EXERCISE: Using the entries that follow, collect the lines where the word "with" appears.

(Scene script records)

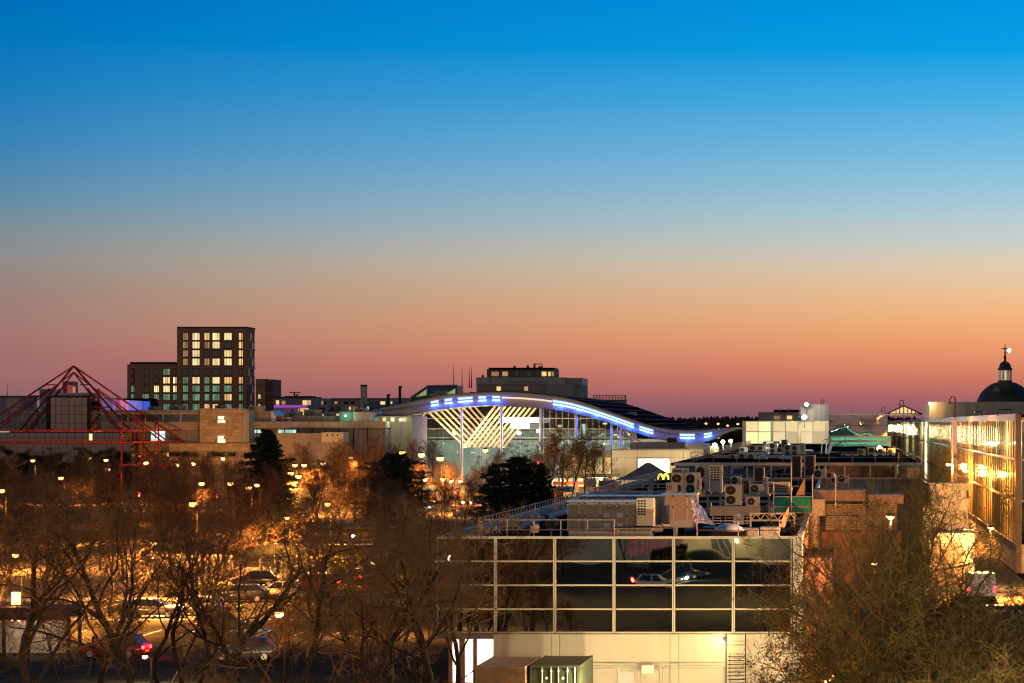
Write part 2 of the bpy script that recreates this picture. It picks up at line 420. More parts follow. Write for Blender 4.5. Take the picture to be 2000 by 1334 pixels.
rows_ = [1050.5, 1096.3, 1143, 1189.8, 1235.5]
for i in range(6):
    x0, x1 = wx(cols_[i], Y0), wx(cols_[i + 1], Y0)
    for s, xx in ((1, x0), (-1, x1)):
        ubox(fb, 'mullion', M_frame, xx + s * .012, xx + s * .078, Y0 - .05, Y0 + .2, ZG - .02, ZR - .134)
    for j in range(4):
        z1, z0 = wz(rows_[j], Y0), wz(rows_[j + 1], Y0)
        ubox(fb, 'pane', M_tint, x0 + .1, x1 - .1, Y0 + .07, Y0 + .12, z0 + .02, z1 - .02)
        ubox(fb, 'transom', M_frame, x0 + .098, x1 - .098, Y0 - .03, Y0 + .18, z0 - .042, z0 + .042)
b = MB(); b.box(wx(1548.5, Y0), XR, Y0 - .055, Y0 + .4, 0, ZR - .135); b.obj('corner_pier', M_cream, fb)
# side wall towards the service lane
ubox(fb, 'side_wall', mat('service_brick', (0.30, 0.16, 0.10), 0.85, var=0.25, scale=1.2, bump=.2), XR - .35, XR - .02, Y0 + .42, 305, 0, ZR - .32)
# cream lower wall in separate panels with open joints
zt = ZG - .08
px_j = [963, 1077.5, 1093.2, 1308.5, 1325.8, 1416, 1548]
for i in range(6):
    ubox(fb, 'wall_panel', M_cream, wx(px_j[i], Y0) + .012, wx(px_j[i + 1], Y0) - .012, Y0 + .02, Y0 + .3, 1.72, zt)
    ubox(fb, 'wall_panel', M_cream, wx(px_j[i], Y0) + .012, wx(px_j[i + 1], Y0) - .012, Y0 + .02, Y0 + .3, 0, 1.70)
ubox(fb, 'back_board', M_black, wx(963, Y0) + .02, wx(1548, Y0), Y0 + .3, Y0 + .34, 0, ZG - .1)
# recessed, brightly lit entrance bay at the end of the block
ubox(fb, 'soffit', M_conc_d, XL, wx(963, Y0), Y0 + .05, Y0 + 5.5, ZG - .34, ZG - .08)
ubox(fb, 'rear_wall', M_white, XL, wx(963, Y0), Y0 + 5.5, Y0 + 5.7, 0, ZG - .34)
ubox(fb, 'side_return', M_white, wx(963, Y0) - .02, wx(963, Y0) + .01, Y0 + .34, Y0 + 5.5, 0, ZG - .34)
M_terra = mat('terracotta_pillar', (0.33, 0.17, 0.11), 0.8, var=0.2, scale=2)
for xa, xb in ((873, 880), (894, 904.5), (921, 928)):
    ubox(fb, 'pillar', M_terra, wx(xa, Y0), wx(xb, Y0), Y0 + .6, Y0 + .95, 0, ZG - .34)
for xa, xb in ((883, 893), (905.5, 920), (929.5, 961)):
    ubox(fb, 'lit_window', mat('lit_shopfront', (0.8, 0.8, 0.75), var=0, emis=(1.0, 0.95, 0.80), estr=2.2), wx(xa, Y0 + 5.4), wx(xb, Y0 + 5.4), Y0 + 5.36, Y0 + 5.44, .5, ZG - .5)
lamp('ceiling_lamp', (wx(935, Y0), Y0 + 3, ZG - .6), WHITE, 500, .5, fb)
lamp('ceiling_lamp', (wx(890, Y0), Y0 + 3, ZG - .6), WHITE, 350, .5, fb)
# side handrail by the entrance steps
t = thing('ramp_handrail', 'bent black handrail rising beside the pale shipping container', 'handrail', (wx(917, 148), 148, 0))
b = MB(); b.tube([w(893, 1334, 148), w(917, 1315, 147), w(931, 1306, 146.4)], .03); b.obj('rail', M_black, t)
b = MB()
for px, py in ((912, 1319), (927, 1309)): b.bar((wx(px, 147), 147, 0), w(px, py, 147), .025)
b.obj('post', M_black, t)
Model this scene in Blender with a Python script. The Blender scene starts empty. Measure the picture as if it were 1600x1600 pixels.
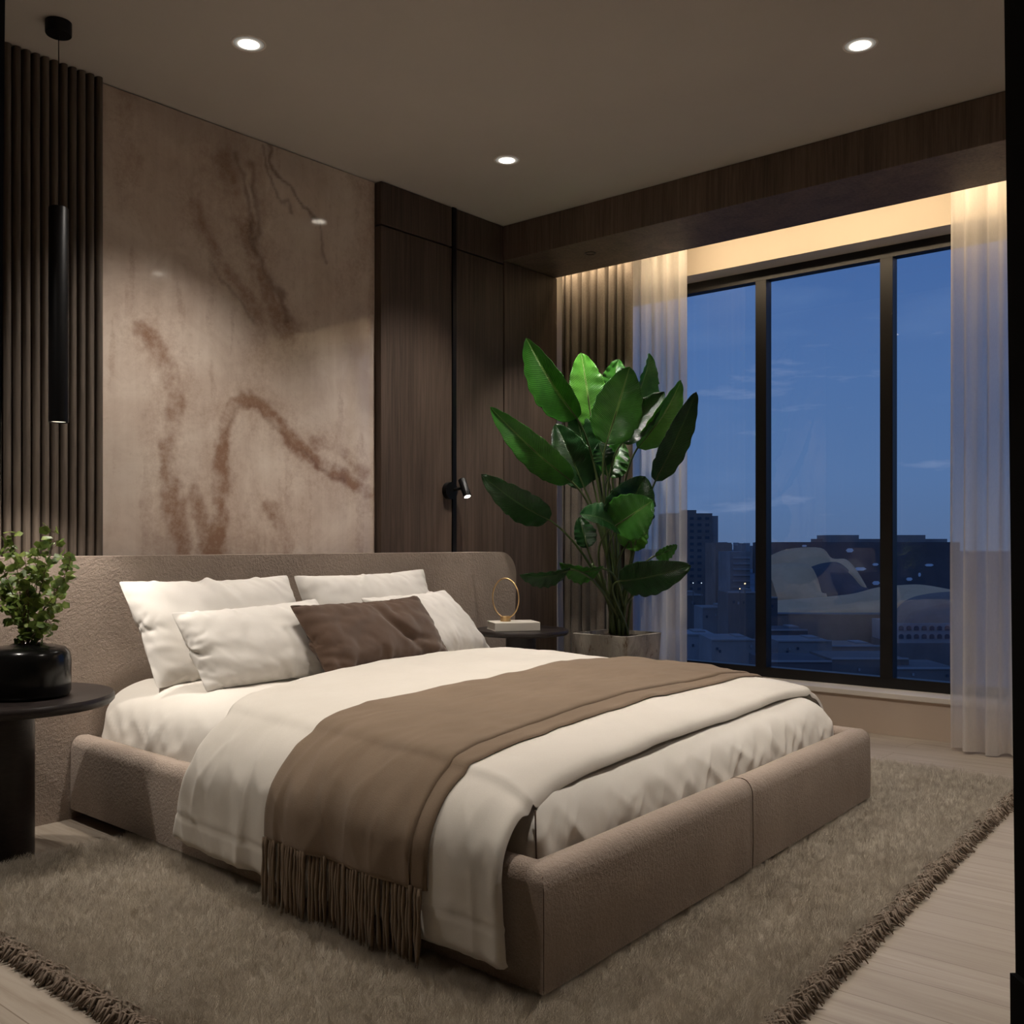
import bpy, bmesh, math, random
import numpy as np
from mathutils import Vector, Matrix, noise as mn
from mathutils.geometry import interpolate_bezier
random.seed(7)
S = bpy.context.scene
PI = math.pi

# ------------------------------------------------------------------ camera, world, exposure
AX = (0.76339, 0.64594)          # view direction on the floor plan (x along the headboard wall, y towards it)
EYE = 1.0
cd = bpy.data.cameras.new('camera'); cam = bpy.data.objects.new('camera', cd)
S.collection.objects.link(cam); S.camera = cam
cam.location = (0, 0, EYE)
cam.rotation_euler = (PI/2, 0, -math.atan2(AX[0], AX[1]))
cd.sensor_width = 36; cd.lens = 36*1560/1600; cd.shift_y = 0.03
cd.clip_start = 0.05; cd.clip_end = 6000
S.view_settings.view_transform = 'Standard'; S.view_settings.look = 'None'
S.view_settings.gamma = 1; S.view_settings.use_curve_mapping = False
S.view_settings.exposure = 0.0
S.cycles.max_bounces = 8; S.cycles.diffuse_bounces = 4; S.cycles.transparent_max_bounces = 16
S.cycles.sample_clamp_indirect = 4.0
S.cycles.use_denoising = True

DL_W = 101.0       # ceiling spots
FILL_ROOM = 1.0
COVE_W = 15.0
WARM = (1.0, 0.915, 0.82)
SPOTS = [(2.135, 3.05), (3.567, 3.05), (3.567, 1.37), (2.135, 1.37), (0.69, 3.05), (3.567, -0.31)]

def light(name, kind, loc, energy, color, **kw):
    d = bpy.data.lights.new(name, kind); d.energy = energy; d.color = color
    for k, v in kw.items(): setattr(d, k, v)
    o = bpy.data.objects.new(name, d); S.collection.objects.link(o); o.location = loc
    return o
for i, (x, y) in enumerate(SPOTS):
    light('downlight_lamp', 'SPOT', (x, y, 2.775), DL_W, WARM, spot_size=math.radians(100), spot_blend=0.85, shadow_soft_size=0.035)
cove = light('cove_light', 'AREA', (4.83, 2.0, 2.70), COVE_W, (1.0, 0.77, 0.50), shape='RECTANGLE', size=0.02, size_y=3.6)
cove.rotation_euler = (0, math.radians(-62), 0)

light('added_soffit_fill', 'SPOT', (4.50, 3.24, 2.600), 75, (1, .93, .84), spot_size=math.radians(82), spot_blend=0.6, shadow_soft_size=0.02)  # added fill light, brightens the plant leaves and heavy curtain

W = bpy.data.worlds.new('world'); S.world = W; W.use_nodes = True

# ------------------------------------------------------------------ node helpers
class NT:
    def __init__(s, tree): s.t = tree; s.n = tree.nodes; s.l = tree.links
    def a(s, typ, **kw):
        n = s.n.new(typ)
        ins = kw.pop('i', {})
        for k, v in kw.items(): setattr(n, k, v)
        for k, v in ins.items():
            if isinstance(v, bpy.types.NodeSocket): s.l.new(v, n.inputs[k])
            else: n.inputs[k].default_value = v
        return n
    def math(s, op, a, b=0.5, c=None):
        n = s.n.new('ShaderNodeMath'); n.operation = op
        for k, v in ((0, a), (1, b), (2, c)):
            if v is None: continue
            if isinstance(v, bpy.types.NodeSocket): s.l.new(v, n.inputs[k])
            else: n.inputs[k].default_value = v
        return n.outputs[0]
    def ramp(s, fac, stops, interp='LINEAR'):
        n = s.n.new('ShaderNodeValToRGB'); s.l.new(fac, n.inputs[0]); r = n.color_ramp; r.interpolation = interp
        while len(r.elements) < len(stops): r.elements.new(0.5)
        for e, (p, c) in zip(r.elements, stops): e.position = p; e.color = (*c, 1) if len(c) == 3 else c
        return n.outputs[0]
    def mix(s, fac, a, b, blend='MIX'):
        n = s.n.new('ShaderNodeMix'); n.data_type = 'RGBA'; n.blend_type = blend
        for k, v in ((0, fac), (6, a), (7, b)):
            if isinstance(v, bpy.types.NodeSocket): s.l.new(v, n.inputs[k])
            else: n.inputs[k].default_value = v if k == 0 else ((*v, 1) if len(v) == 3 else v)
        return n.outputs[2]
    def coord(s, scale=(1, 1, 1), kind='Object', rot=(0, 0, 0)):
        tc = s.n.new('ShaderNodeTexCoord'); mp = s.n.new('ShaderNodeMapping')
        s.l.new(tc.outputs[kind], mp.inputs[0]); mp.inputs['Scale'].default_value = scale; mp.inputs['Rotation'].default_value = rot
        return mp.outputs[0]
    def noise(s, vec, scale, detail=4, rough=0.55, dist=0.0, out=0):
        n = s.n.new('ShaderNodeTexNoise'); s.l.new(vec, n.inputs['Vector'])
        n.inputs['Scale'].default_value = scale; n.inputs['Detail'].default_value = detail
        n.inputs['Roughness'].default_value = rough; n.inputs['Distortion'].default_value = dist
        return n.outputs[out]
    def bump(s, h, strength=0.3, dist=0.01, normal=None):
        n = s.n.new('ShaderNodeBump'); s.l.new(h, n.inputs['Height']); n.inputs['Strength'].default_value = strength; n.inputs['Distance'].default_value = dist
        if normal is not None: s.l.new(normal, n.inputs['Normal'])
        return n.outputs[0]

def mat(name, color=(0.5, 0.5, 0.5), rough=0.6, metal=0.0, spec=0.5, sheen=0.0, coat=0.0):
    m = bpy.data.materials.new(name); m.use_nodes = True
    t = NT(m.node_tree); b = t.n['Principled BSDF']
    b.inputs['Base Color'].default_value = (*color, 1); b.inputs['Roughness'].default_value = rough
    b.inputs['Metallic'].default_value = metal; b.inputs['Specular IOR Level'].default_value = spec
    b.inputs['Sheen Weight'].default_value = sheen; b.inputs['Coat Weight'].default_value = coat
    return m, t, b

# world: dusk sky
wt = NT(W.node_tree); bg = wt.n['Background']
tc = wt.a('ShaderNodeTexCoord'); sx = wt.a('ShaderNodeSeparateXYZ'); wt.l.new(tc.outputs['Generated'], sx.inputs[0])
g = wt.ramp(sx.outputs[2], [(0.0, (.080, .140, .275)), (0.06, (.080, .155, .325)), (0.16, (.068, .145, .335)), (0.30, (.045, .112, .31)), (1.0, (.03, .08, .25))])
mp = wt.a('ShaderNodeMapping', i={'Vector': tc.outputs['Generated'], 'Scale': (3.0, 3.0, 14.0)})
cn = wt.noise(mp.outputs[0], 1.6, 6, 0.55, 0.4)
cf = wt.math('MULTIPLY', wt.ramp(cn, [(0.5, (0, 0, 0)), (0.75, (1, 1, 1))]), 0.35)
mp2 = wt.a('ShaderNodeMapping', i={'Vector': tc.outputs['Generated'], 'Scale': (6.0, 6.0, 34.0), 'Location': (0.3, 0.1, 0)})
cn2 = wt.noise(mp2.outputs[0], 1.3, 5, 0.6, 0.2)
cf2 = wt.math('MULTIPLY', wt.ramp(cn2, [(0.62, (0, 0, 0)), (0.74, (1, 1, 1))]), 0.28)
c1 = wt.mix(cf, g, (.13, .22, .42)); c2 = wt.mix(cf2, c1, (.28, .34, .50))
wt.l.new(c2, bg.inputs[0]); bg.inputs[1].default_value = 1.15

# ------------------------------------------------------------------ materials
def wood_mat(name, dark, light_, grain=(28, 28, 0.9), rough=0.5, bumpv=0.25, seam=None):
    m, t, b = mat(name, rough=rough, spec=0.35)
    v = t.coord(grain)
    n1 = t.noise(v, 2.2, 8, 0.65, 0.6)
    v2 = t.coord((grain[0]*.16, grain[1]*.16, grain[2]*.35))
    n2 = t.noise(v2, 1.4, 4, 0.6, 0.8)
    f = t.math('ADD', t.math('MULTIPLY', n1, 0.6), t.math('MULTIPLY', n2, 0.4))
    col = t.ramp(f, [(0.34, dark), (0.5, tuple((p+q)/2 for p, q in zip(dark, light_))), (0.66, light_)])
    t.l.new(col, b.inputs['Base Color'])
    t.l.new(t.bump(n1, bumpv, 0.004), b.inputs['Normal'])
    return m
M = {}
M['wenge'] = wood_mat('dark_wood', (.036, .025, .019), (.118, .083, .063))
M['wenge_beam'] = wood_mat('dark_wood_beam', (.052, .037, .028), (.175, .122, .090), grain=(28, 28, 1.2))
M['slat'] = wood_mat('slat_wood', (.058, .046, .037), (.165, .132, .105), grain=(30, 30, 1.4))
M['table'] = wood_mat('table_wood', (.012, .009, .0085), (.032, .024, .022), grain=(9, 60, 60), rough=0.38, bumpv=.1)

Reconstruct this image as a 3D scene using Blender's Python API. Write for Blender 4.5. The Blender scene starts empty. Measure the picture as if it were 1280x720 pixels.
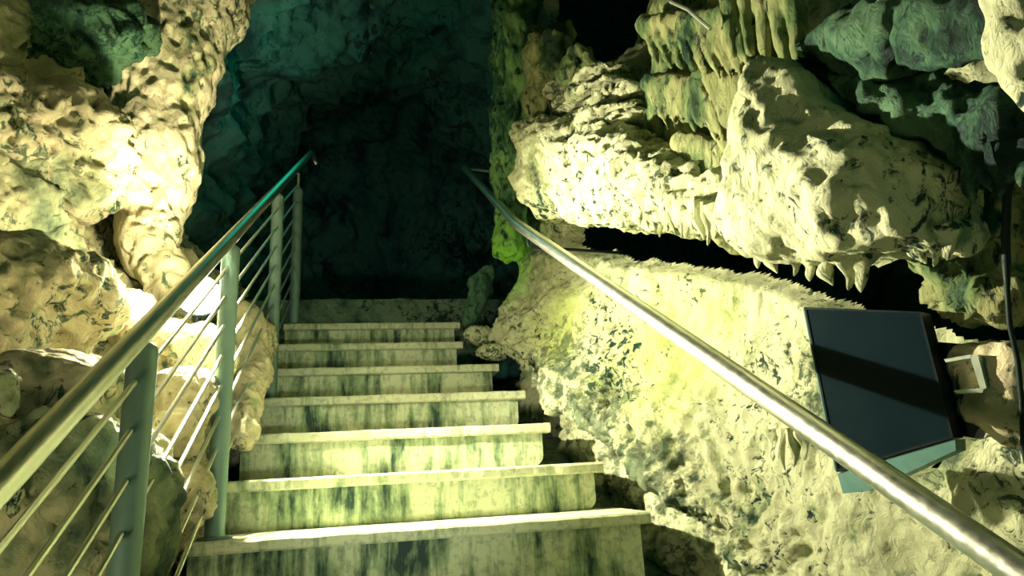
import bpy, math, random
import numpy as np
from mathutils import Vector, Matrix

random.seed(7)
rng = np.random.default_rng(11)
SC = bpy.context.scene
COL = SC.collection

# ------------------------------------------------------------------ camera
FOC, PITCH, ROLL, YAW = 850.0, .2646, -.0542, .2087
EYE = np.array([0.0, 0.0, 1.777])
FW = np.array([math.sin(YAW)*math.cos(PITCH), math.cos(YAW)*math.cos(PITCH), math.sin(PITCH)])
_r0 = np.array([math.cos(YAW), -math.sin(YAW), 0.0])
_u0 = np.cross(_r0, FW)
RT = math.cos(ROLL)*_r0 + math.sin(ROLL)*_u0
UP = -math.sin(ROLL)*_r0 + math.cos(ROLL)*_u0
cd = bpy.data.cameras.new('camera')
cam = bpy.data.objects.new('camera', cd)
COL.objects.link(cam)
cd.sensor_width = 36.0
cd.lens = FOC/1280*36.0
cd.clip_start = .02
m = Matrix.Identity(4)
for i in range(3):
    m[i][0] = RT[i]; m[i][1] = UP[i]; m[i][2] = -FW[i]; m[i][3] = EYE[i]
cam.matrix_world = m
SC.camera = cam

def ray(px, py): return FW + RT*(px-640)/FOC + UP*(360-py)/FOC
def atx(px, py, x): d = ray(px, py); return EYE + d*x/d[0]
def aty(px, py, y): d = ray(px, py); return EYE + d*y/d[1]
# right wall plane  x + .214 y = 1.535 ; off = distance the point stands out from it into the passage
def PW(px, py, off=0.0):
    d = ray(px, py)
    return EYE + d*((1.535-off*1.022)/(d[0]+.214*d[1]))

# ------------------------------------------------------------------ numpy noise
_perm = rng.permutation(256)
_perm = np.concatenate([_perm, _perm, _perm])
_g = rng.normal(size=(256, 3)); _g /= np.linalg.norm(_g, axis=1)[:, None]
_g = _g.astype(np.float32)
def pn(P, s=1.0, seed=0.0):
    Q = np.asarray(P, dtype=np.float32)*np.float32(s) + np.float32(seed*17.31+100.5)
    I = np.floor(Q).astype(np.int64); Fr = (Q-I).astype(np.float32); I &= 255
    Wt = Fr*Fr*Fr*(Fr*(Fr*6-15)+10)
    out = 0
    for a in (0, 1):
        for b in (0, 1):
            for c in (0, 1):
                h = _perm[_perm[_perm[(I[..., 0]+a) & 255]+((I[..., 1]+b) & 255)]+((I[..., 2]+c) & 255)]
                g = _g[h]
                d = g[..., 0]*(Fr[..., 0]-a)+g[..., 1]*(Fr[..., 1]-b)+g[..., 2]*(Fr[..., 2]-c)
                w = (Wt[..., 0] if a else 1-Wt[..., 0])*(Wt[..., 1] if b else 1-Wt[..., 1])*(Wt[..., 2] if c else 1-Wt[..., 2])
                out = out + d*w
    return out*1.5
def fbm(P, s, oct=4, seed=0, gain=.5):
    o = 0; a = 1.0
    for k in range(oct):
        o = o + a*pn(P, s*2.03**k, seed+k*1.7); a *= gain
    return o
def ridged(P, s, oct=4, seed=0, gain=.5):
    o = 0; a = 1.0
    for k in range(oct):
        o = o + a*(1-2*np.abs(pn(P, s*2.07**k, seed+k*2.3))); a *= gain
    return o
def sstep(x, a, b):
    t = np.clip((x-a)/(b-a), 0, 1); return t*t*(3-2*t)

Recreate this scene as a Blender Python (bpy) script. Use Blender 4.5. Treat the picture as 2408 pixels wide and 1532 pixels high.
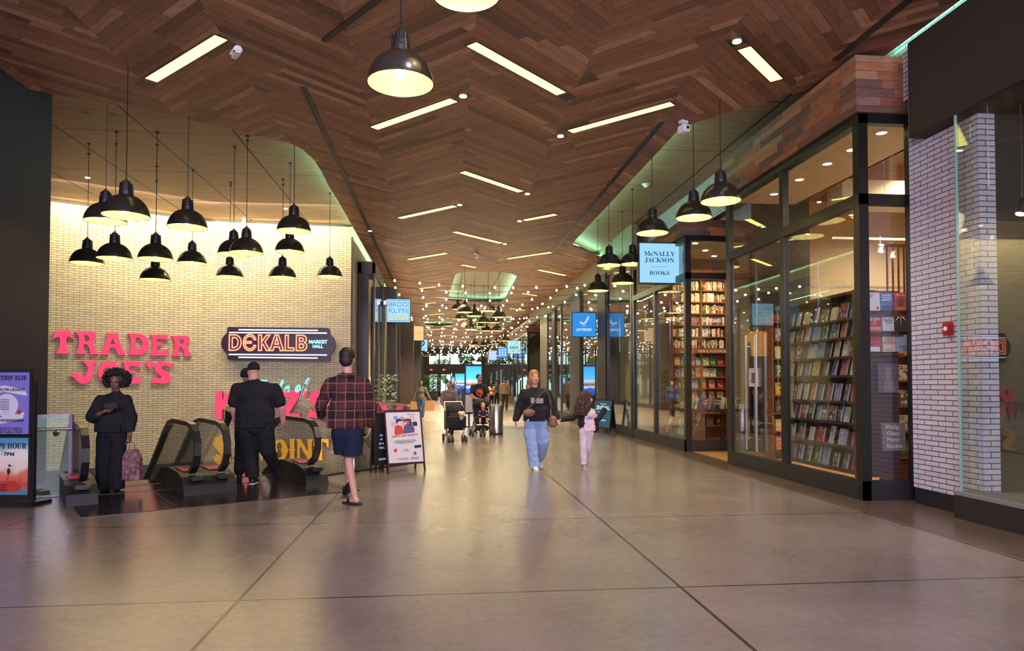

RESULT OF THE TASK:
# cream lower wall in separate panels with open joints
Model this scene in Blender with a Python script. The Blender scene starts empty. Measure the picture as if it were 1600x1600 pixels.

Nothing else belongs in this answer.